社長に就任した経緯は「米国留学で多くのベンチャー企業を見たことで、ベンチャー振興への強い思いとなった。帰国後、国の施策という面から関わってきたが、自らリスクテイクする事の大切さや新しい国づくりへの思いがあった。また、バスケットボールの持つ圧倒的な魅力と、文化・産業としての巨大な可能性を感じた」との話しがあり、スポーツ産業として見た場合でも、Jリーグが日本の新たな文化として定着したように、bjリーグと日本バスケにおいても同じ成功を実現するとの熱い思いが語られました。
次に、球団再生のポイントとしては「チームコンセプトの明確化」「核となる存在の確立」「チーム規律の徹底」を掲げ、一部のスター選手に依存するのではなく、組織として強化したことが要因であるとのことでした。
また、収益向上のポイントは、「コア商品としてチーム価値向上の追求」例えば、資金のない中でチームを創る工夫をした上で、反対に「コア商品の価値に依存しないエンジンの成長」例えば、スクール事業等も進めたとの説明がありました。
最後に、星島氏のビジョンとして「日本最強・世界に挑戦するチーム」「バスケ王国「瀬戸内」」「日本の「三大スポーツ」へ」が説明されました。

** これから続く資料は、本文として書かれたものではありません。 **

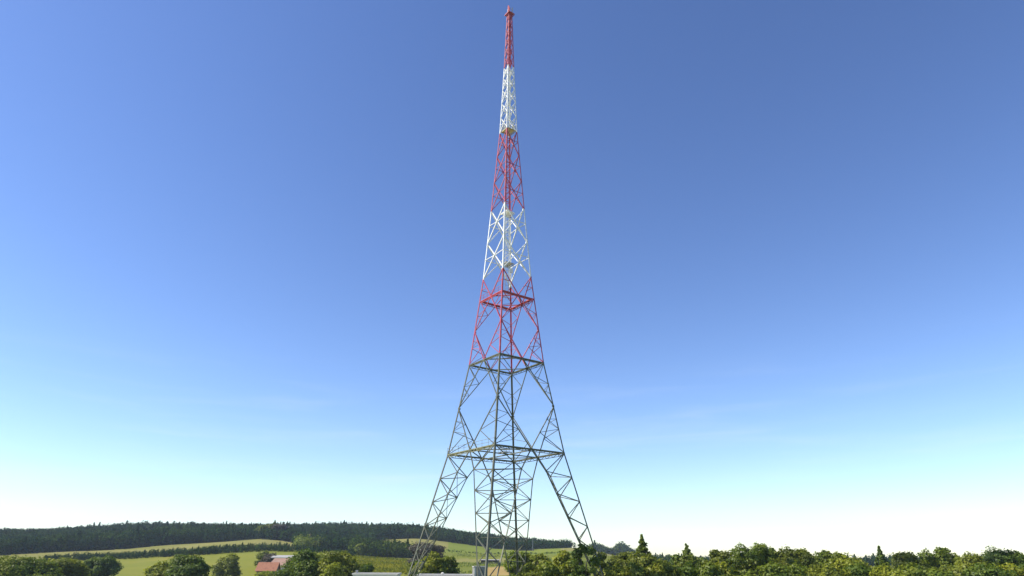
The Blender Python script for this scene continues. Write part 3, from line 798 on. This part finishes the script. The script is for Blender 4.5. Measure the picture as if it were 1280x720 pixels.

本講演では星島氏の熱い思いに、参加者全員が刺激を受けたと共に、再生や収益向上のポイントは中小企業とも共通する部分もあり、多くの気付きを得る事ができました。
第2部
事業再生に関する最近の動向(岩本組 加藤元弘会員より)
初めに、経営改善計画策定支援事業の制度主旨や概要について簡単に解説して頂き、その上で、現状は2014年10月末時点で4,400件弱とあまり利用されておらず、理由としては①全金融機関同意が必須であり、行動計画に基づいた根拠のある数値計画が必要であること②金融機関単独や他の士業だけでは策定は難しく専門家が不足していることが挙げられるとの話がありました。
まとめとして、再生現場における中小企業診断への期待はますます高まっており、机上の理屈ではなく、現場で活用できるノウハウを身につける必要があるとのご説明を頂きました。